WHAT NEEDS TO BE DONE: Below is a listing. Gather each line of it that contains "scene".

>> Begin RECORDS FOR PROCESSING

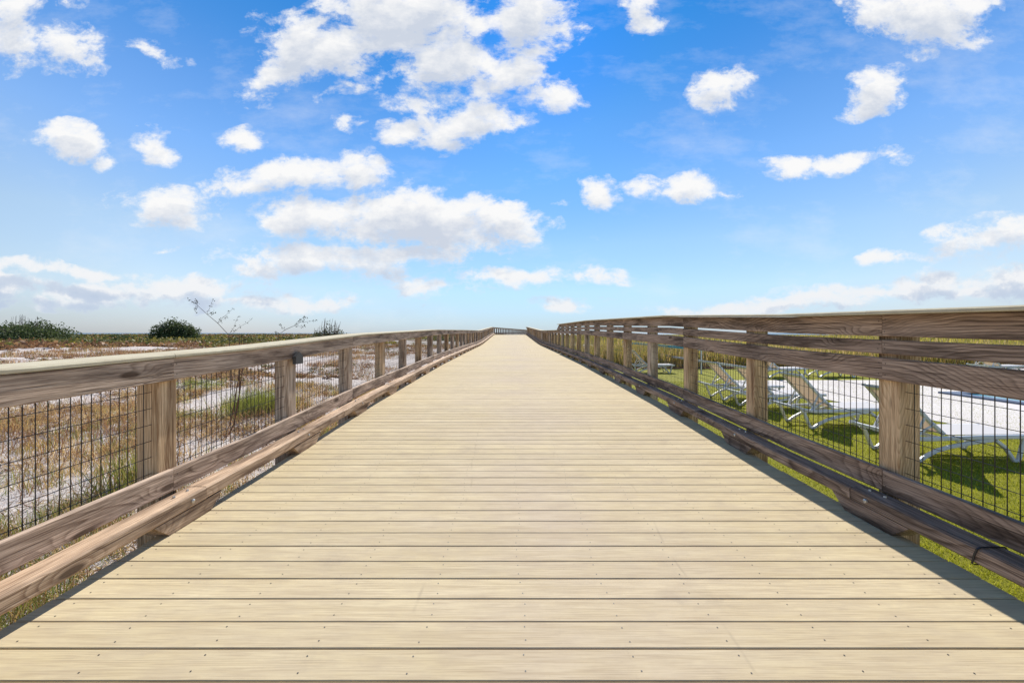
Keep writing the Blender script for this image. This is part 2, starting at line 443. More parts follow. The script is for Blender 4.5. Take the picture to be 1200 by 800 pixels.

>> End RECORDS FOR PROCESSING
>> Begin RECORDS FOR PROCESSING

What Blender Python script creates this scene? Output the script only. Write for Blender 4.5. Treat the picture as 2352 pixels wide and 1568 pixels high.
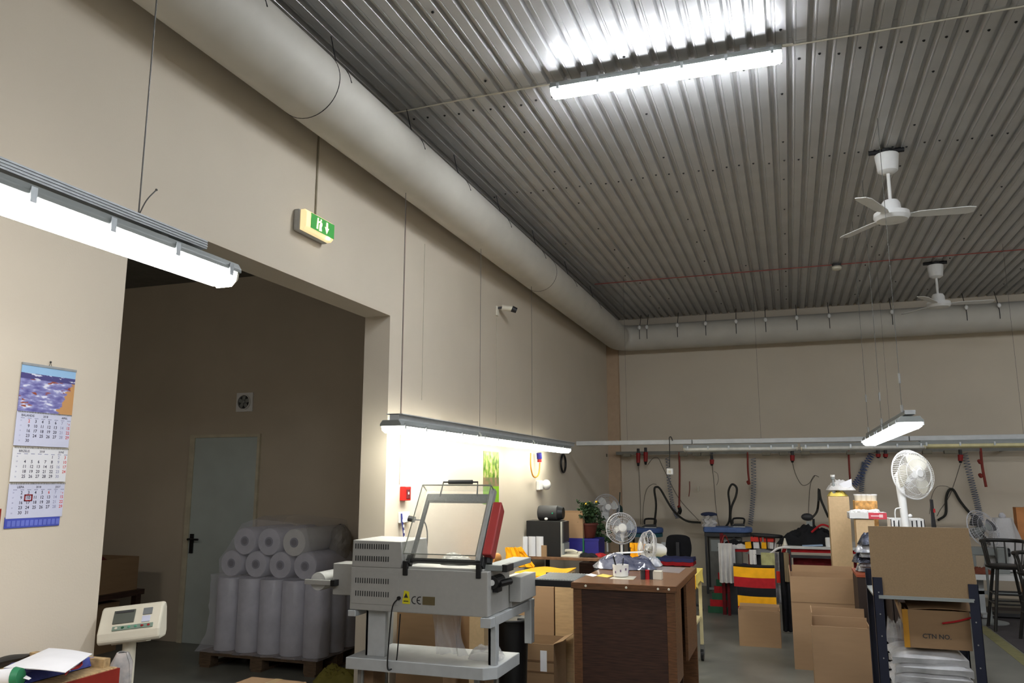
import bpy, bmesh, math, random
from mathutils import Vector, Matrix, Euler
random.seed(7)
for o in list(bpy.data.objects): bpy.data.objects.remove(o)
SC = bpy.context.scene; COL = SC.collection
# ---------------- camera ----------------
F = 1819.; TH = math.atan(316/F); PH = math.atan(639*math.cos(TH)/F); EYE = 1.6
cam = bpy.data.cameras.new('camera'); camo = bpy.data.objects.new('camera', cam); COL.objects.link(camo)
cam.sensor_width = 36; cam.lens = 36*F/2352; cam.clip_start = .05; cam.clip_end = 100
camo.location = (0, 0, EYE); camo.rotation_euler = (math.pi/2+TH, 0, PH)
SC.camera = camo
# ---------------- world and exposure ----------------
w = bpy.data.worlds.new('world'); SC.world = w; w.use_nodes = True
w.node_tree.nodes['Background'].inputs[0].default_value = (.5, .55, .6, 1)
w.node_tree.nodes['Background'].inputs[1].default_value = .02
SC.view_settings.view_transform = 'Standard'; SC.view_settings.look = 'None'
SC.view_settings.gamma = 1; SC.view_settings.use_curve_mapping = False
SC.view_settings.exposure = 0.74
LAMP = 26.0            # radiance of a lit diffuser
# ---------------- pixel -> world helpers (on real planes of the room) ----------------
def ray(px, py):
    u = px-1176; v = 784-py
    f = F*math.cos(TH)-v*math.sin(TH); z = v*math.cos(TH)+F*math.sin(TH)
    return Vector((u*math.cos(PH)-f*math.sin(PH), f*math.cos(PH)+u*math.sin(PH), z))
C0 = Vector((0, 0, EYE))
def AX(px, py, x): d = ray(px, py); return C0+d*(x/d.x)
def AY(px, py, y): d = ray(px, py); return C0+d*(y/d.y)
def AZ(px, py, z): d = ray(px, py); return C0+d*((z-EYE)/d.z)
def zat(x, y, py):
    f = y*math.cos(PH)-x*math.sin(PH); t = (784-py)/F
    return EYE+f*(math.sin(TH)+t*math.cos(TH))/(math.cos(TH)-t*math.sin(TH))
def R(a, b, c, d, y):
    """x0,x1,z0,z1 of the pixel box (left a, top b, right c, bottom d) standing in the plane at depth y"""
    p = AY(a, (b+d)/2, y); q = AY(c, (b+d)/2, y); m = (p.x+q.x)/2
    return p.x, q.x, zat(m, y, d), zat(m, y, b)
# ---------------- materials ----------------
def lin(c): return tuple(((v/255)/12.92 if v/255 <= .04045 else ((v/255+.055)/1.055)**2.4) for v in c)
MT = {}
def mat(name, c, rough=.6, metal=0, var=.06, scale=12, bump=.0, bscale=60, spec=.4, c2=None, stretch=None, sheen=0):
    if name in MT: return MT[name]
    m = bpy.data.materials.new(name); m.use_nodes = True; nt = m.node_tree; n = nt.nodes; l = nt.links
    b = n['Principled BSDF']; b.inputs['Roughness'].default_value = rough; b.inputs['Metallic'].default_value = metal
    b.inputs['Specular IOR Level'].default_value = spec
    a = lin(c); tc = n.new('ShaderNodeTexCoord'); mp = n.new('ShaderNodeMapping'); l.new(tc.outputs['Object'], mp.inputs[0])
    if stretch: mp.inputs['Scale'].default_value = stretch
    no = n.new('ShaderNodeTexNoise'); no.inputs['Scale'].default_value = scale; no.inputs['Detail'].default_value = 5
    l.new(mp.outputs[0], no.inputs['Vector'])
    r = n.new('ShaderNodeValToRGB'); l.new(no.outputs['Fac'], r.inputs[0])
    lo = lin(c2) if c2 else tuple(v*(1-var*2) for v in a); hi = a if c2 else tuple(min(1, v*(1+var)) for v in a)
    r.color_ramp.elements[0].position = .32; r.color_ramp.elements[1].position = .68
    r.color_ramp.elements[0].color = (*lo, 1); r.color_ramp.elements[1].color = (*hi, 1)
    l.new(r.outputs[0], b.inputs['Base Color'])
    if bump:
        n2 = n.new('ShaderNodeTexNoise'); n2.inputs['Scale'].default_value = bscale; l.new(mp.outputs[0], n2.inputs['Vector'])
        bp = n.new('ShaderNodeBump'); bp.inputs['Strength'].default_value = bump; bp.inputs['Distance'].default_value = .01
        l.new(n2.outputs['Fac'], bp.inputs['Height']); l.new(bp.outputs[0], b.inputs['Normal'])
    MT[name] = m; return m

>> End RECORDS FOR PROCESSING

FINISHED EXERCISE:
What Blender Python script creates this scene? Output the script only. Write for Blender 4.5. Treat the picture as 2352 pixels wide and 1568 pixels high.
SC = bpy.context.scene; COL = SC.collection